-- Start of Record list --

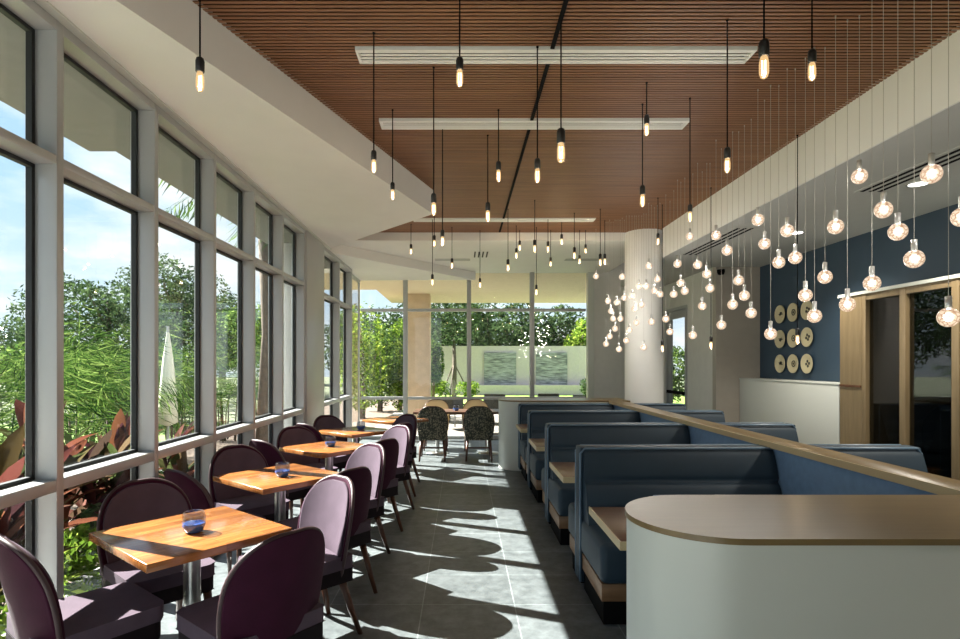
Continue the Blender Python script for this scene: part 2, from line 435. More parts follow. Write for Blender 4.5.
# sliding doors: window wall of timber stiles
dr = structroot('door_1', (XD, 0, 0))
stiles = [(6.42,6.48),(5.845,5.925),(5.215,5.295),(4.60,4.68),(3.98,4.06),(3.4,3.48),(2.9,2.98)]
for a, b in stiles:
    MB().box(-.005, .09, a, b, 0, 2.36).build('door_stile', M['doorwood'], dr, bevel=.003)
MB().box(.0, .085, 2.9, 6.48, 2.29, 2.36).build('door_head', M['doorwood'], dr)
MB().box(.0, .085, 2.9, 6.48, 0, .12).build('door_rail', M['doorwood'], dr)
MB().box(.04, .046, 2.95, 6.45, .12, 2.30).build('door_glass', M['glassdark'], dr)
# exit door
de = structroot('door_2', (4.175, 0, 0))
MB().box(-.02, .1, 10.56, 10.62, 0, 2.66).box(-.02, .1, 11.58, 11.64, 0, 2.66).box(-.02, .1, 10.62, 11.58, 2.6, 2.66).build('door_frame', M['alu'], de)
MB().box(.02, .06, 10.62, 10.74, 0, 2.6).box(.02, .06, 11.46, 11.58, 0, 2.6).box(.02, .06, 10.74, 11.46, 0, .2).box(.02, .06, 10.74, 11.46, 2.45, 2.6).build('door_leaf', M['alu'], de)
MB().box(.035, .042, 10.74, 11.46, .2, 2.45).build('door_glass', M['glass'], de)
MB().box(-.05, -.01, 10.7, 11.5, .98, 1.04).box(-.01, .02, 10.72, 10.76, .98, 1.04).box(-.01,.02,11.44,11.48,.98,1.04).build('push_bar', M['black'], de)

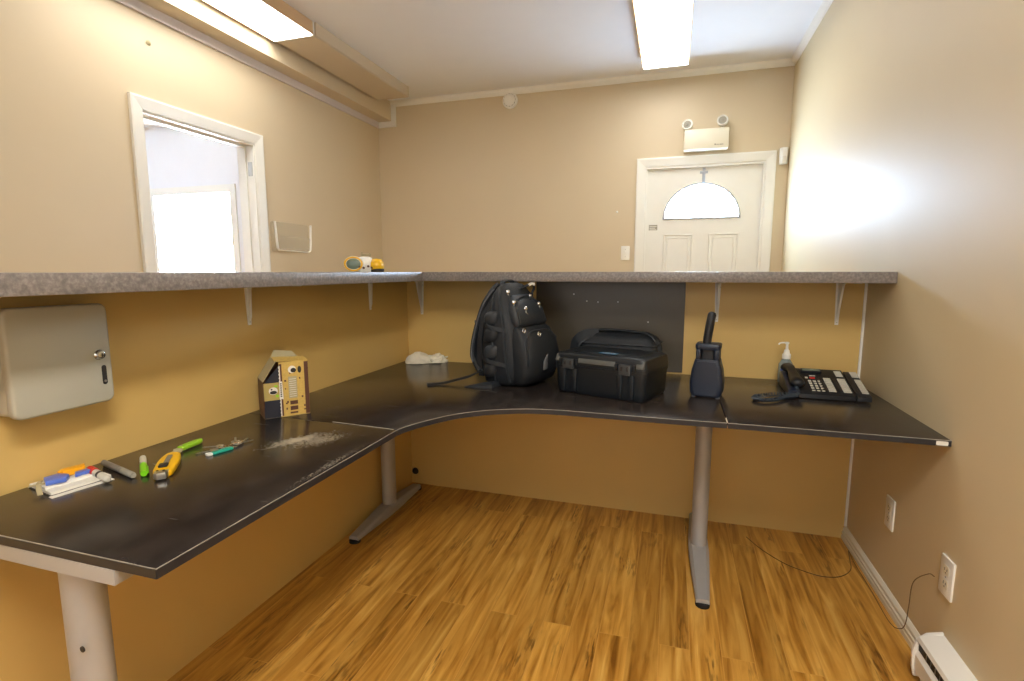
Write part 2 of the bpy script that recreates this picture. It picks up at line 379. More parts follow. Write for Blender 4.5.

-- End of Record list --

### The problem
Copy out all of the material exactly as written, without its pictures.

### Result of the exercise
Continue the Blender Python script for this scene: part 2, from line 435. More parts follow. Write for Blender 4.5.
# sliding doors: window wall of timber stiles
dr = structroot('door_1', (XD, 0, 0))
stiles = [(6.42,6.48),(5.845,5.925),(5.215,5.295),(4.60,4.68),(3.98,4.06),(3.4,3.48),(2.9,2.98)]
for a, b in stiles:
    MB().box(-.005, .09, a, b, 0, 2.36).build('door_stile', M['doorwood'], dr, bevel=.003)
MB().box(.0, .085, 2.9, 6.48, 2.29, 2.36).build('door_head', M['doorwood'], dr)
MB().box(.0, .085, 2.9, 6.48, 0, .12).build('door_rail', M['doorwood'], dr)
MB().box(.04, .046, 2.95, 6.45, .12, 2.30).build('door_glass', M['glassdark'], dr)
# exit door
de = structroot('door_2', (4.175, 0, 0))
MB().box(-.02, .1, 10.56, 10.62, 0, 2.66).box(-.02, .1, 11.58, 11.64, 0, 2.66).box(-.02, .1, 10.62, 11.58, 2.6, 2.66).build('door_frame', M['alu'], de)
MB().box(.02, .06, 10.62, 10.74, 0, 2.6).box(.02, .06, 11.46, 11.58, 0, 2.6).box(.02, .06, 10.74, 11.46, 0, .2).box(.02, .06, 10.74, 11.46, 2.45, 2.6).build('door_leaf', M['alu'], de)
MB().box(.035, .042, 10.74, 11.46, .2, 2.45).build('door_glass', M['glass'], de)
MB().box(-.05, -.01, 10.7, 11.5, .98, 1.04).box(-.01, .02, 10.72, 10.76, .98, 1.04).box(-.01,.02,11.44,11.48,.98,1.04).build('push_bar', M['black'], de)

Write part 2 of the bpy script that recreates this picture. It picks up at line 379. More parts follow. Write for Blender 4.5.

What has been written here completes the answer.